## TASK GOAL:
Gather the lines from the material that contain "scene".

## DATA LINES:
--

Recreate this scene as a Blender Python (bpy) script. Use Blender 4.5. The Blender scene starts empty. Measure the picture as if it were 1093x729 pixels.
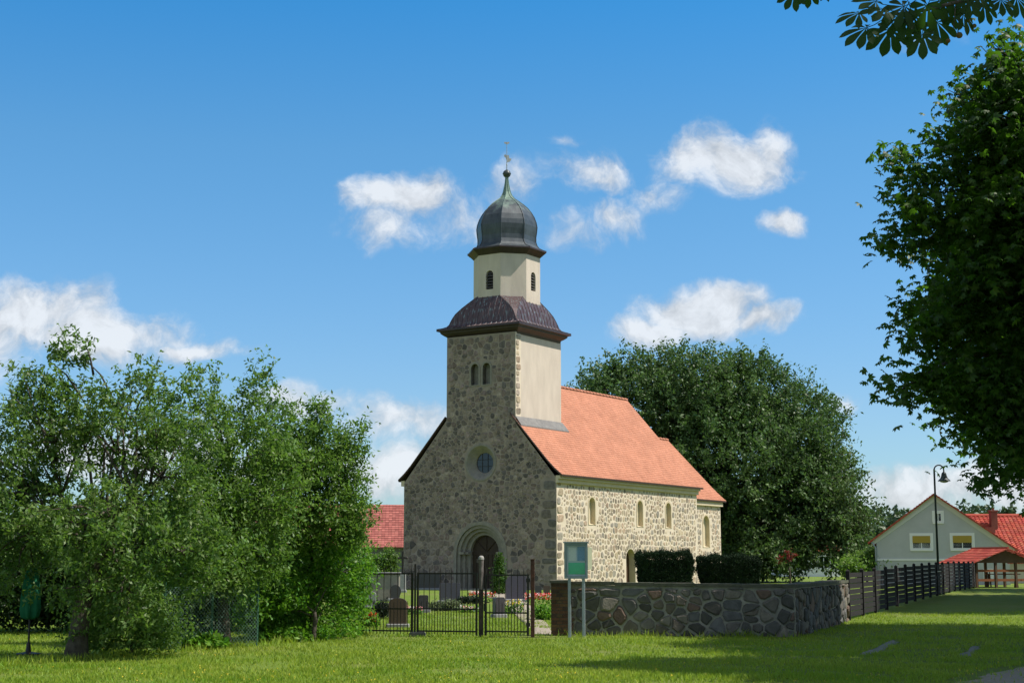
import bpy, math, random
import numpy as np
from mathutils import Vector, Matrix, noise
from mathutils.geometry import tessellate_polygon
R=math.radians
random.seed(7); rng=np.random.default_rng(11)
sc=bpy.context.scene; COL=sc.collection
# ------------------------------------------------------------------ camera, sky, sun, exposure
F=1600.; PITCH=math.atan((601-364.5)/F)
cd=bpy.data.cameras.new('camera'); cam=bpy.data.objects.new('camera',cd); COL.objects.link(cam)
cam.location=(0,0,1.6); cam.rotation_euler=(R(90)+PITCH,0,0)
cd.sensor_width=36; cd.lens=F/1093*36; cd.clip_end=6000; cd.clip_start=.1
sc.camera=cam
SUN_EL,SUN_HEAD=56,96
sl=bpy.data.lights.new('sun','SUN'); so=bpy.data.objects.new('sun',sl); COL.objects.link(so)
sl.energy=4.9; sl.angle=R(.53); sl.color=(1,.94,.86)
hd=R(SUN_HEAD); el=R(SUN_EL)
sv=Vector((math.sin(hd)*math.cos(el),math.cos(hd)*math.cos(el),math.sin(el)))
so.rotation_euler=sv.to_track_quat('Z','Y').to_euler(); so.location=(40,-10,60)
sc.view_settings.view_transform='Standard'; sc.view_settings.look='None'
sc.view_settings.exposure=0.3; sc.view_settings.gamma=1
SKY=.12
def build_world():
    w=bpy.data.worlds.new('World'); sc.world=w; w.use_nodes=True
    nt=w.node_tree; N=nt.nodes; L=nt.links; N.clear()
    def nd(t,**k):
        n=N.new(t)
        for a,b in k.items(): setattr(n,a,b)
        return n
    def math_(op,a,b=None,clamp=False):
        n=nd('ShaderNodeMath',operation=op,use_clamp=clamp)
        for i,v in enumerate((a,b)):
            if v is None: continue
            if isinstance(v,(int,float)): n.inputs[i].default_value=v
            else: L.new(v,n.inputs[i])
        return n.outputs[0]
    sky=nd('ShaderNodeTexSky',sky_type='NISHITA',sun_disc=False,sun_elevation=el,sun_rotation=hd,altitude=50,air_density=1.0,dust_density=.55,ozone_density=2.2)
    tc=nd('ShaderNodeTexCoord')
    sep=nd('ShaderNodeSeparateXYZ'); L.new(tc.outputs['Generated'],sep.inputs[0])
    y=math_('MAXIMUM',sep.outputs[1],.02)
    cx=math_('DIVIDE',sep.outputs[0],y); cz=math_('DIVIDE',sep.outputs[2],y)
    cmb=nd('ShaderNodeCombineXYZ'); L.new(cx,cmb.inputs[0]); L.new(cz,cmb.inputs[1])
    P=cmb.outputs[0]
    # gentle warp so that the cloud outlines are uneven
    wn=nd('ShaderNodeTexNoise'); wn.inputs['Scale'].default_value=14; wn.inputs['Detail'].default_value=5
    L.new(P,wn.inputs['Vector'])
    sub=nd('ShaderNodeVectorMath',operation='SUBTRACT'); L.new(wn.outputs['Color'],sub.inputs[0]); sub.inputs[1].default_value=(.5,.5,.5)
    scl=nd('ShaderNodeVectorMath',operation='SCALE'); L.new(sub.outputs[0],scl.inputs[0]); scl.inputs['Scale'].default_value=.055
    ad=nd('ShaderNodeVectorMath',operation='ADD'); L.new(P,ad.inputs[0]); L.new(scl.outputs[0],ad.inputs[1])
    PW=ad.outputs[0]
    cp,sp=math.cos(PITCH),math.sin(PITCH)
    def tang(px,py):
        u=(px-546.5)/F; v=-(py-364.5)/F; r=(u,cp-v*sp,sp+v*cp)
        return r[0]/r[1],r[2]/r[1]
    blobs=[(428,203,55,26,1),(410,235,40,28,.62),(478,222,42,30,.6),(545,202,38,26,.42),(632,192,50,22,.7),(612,246,36,20,.55),(655,230,45,20,.6),(700,203,34,22,.5),
      (768,165,62,32,1.05),(812,152,26,34,.7),(720,160,34,20,.4),(828,233,33,15,.85),(745,326,55,25,1.25),(790,342,62,16,.85),(700,347,42,18,.95),
      (20,330,90,36,1.05),(95,355,110,30,.95),(200,367,75,15,.7),(-60,345,120,50,1),(330,440,110,22,.6),(420,455,75,24,.75),(440,500,80,26,.8),(340,500,140,24,.7),
      (898,431,30,13,.62),(905,505,30,14,.5),(965,524,70,19,.85),(1060,528,90,26,.8),(985,50,45,16,.3),(600,158,22,9,.3),(150,480,190,35,.7)]
    tot=None
    for (px,py,rx,ry,s) in blobs:
        a=nd('ShaderNodeVectorMath',operation='SUBTRACT'); L.new(PW,a.inputs[0]); tx,ty=tang(px,py); a.inputs[1].default_value=(tx,ty,0)
        b=nd('ShaderNodeVectorMath',operation='MULTIPLY'); L.new(a.outputs[0],b.inputs[0]); b.inputs[1].default_value=(F/rx/1.34,F/ry/1.34,0)
        c=nd('ShaderNodeVectorMath',operation='LENGTH'); L.new(b.outputs[0],c.inputs[0])
        d=math_('MULTIPLY',math_('SUBTRACT',1.15,c.outputs['Value'],True),s)
        tot=d if tot is None else math_('MAXIMUM',tot,d)
    fn=nd('ShaderNodeTexNoise'); fn.inputs['Scale'].default_value=30; fn.inputs['Detail'].default_value=9; fn.inputs['Roughness'].default_value=.64
    L.new(PW,fn.inputs['Vector'])
    den=math_('ADD',tot,math_('MULTIPLY',math_('SUBTRACT',fn.outputs[0],.5),1.6))
    gate=math_('MULTIPLY',tot,3.2,True)
    mr=nd('ShaderNodeMapRange',interpolation_type='SMOOTHSTEP'); L.new(den,mr.inputs[0]); mr.inputs[1].default_value=.10; mr.inputs[2].default_value=.85
    mr.inputs[4].default_value=.90
    front=math_('MULTIPLY',math_('GREATER_THAN',sep.outputs[1],.05),gate)
    alpha=math_('MULTIPLY',mr.outputs[0],front)
    alpha=math_('MULTIPLY',alpha,math_('GREATER_THAN',sep.outputs[2],0.0))
    # denser parts brighter; offset noise paints lit and shaded relief into the clouds
    cr=nd('ShaderNodeMapRange'); L.new(den,cr.inputs[0]); cr.inputs[1].default_value=.2; cr.inputs[2].default_value=.95
    cr.inputs[3].default_value=4.6; cr.inputs[4].default_value=5.9
    fo=nd('ShaderNodeVectorMath',operation='ADD'); L.new(PW,fo.inputs[0]); fo.inputs[1].default_value=(.005,.009,0)
    f2=nd('ShaderNodeTexNoise'); f2.inputs['Scale'].default_value=30; f2.inputs['Detail'].default_value=6; f2.inputs['Roughness'].default_value=.6; L.new(fo.outputs[0],f2.inputs['Vector'])
    rel=math_('MULTIPLY',math_('SUBTRACT',fn.outputs[0],f2.outputs[0]),6.5)
    class _o: pass
    cr_=cr; cr=_o(); cr.outputs=[math_('MINIMUM',math_('ADD',cr_.outputs[0],rel),6.3)]
    cc=nd('ShaderNodeCombineXYZ'); L.new(math_('MULTIPLY',cr.outputs[0],.93),cc.inputs[0]); L.new(math_('MULTIPLY',cr.outputs[0],.97),cc.inputs[1]); L.new(math_('MULTIPLY',cr.outputs[0],1.02),cc.inputs[2])
    tint=nd('ShaderNodeVectorMath',operation='MULTIPLY'); L.new(sky.outputs[0],tint.inputs[0])
    rmp=nd('ShaderNodeValToRGB'); e=rmp.color_ramp.elements; e[0].position=.10; e[0].color=(.59,.79,.97,1); e[1].position=.38; e[1].color=(.185,.83,1.18,1)
    x0_=e.new(.27); x0_.color=(.44,.86,1.05,1)
    x_=e.new(.62); x_.color=(.80,.88,.92,1); L.new(sep.outputs[2],rmp.inputs[0]); L.new(rmp.outputs[0],tint.inputs[1])
    mx=nd('ShaderNodeMix',data_type='RGBA'); L.new(alpha,mx.inputs[0]); L.new(tint.outputs[0],mx.inputs[6]); L.new(cc.outputs[0],mx.inputs[7])
    # unseen cumulus behind the viewer and overhead, added to warm the shadows
    bn=nd('ShaderNodeTexNoise'); bn.inputs['Scale'].default_value=2.6; bn.inputs['Detail'].default_value=7; L.new(tc.outputs['Generated'],bn.inputs['Vector'])
    bm=nd('ShaderNodeMapRange',interpolation_type='SMOOTHSTEP'); L.new(bn.outputs[0],bm.inputs[0]); bm.inputs[1].default_value=.44; bm.inputs[2].default_value=.62; bm.inputs[4].default_value=.85
    am=nd('ShaderNodeMapRange',interpolation_type='SMOOTHSTEP'); L.new(math_('SUBTRACT',sep.outputs[1],math_('MULTIPLY',sep.outputs[2],.9)),am.inputs[0]); am.inputs[1].default_value=.45; am.inputs[2].default_value=-.05; am.inputs[3].default_value=0; am.inputs[4].default_value=1
    ba=math_('MULTIPLY',math_('MULTIPLY',bm.outputs[0],am.outputs[0]),math_('GREATER_THAN',sep.outputs[2],0.0))
    m2=nd('ShaderNodeMix',data_type='RGBA'); L.new(ba,m2.inputs[0]); L.new(mx.outputs[2],m2.inputs[6]); m2.inputs[7].default_value=(5.4,5.35,5.2,1); mx=m2
    bg=nd('ShaderNodeBackground'); bg.inputs[1].default_value=SKY; L.new(mx.outputs[2],bg.inputs[0])
    out=nd('ShaderNodeOutputWorld'); L.new(bg.outputs[0],out.inputs[0])
build_world()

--

## OUTPUT BELOW:
Recreate this scene as a Blender Python (bpy) script. Use Blender 4.5. The Blender scene starts empty. Measure the picture as if it were 1093x729 pixels.
sc=bpy.context.scene; COL=sc.collection